No idílico passado quando o dólar batia poucos reais, eu adquiri a licença do Scrivener, um programa bem divertido para escritores de projetos longos. É dessa interface a foto que vem a seguir, mas nada que não dê pra reproduzir utilizando aquele menu lateral novo que tanto o Word quanto o Google docs implementaram recentemente (é só dar nomes provisórios às suas cenas e marcá-las com o estilo “Título”. Em alguns momentos, não me pergunte o motivo, só colocar em negrito já resolve. Em outros, tem que usar a burocracia do estilo).
Todo esse planejamento me tomou um pouco mais de duas semanas. Isso lá no início, quando eu ainda tinha energia e acreditava que quarentena tinha esse nome porque pressupunha um número limitado de dias.
Agora, ele tem me servido como uma bengala muito eficiente. Embora eu já não esteja muito feliz com algumas das cenas que previ e queira mudar um personagem importante, pelo menos existem espaços em branco para eu preencher sem ter que pensar tudo do zero. Quando a vontade de escrever vem, eu me sento na frente do arquivo e brinco com as possibilidades de uma cena aleatória, sabendo que ela tem função e lugar e qual é sua função e qual é esse lugar.

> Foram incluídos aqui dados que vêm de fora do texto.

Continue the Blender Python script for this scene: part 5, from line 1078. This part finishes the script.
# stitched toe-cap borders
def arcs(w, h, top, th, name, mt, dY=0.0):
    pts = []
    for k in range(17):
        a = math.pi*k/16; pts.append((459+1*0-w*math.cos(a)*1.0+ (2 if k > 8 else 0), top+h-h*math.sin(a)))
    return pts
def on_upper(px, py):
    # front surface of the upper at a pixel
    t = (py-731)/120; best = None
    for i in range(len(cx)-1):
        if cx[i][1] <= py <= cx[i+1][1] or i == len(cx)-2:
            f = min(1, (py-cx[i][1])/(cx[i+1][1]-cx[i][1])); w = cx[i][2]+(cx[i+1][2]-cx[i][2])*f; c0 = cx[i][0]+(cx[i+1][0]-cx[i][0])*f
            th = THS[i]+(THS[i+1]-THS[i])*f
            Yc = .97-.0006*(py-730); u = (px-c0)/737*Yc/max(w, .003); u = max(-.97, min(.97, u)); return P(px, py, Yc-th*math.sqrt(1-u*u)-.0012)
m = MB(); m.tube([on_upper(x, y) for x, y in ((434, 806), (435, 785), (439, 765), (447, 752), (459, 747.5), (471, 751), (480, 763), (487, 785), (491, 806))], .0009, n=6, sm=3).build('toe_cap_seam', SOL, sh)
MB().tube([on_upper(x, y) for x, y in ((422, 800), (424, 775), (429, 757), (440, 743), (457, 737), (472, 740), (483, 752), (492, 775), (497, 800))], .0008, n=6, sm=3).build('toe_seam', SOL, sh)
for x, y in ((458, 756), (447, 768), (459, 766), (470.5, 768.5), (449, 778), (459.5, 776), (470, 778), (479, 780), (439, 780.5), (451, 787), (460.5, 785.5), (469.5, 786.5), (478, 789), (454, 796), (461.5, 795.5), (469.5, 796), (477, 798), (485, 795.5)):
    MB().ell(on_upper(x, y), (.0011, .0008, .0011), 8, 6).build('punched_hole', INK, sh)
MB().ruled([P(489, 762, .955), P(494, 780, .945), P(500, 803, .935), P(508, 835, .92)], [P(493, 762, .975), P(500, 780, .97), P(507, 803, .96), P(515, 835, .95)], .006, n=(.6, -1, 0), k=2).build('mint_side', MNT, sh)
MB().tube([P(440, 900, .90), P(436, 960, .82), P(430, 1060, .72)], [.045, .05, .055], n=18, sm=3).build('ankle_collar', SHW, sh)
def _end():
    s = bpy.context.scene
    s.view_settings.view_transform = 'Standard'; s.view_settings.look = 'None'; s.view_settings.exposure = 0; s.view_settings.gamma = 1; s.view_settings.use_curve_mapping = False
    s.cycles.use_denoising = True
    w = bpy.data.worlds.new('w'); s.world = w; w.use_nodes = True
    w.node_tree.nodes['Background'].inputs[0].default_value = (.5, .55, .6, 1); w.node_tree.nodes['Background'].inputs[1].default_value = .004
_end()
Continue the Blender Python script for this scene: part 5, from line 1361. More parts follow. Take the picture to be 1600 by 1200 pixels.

Sei que roubei no jogo e estou mostrando algo que fiz quando eu ainda não estava travada. Mas talvez visualizar isso seja legal para animar alguém a fazer o mesmo.
No próximo post, pretendo falar da questão da linguagem: o que mudei e os motivos. E assim, de tijolinho em tijolinho, quem sabe aliviar o peso que paira em cima das criações.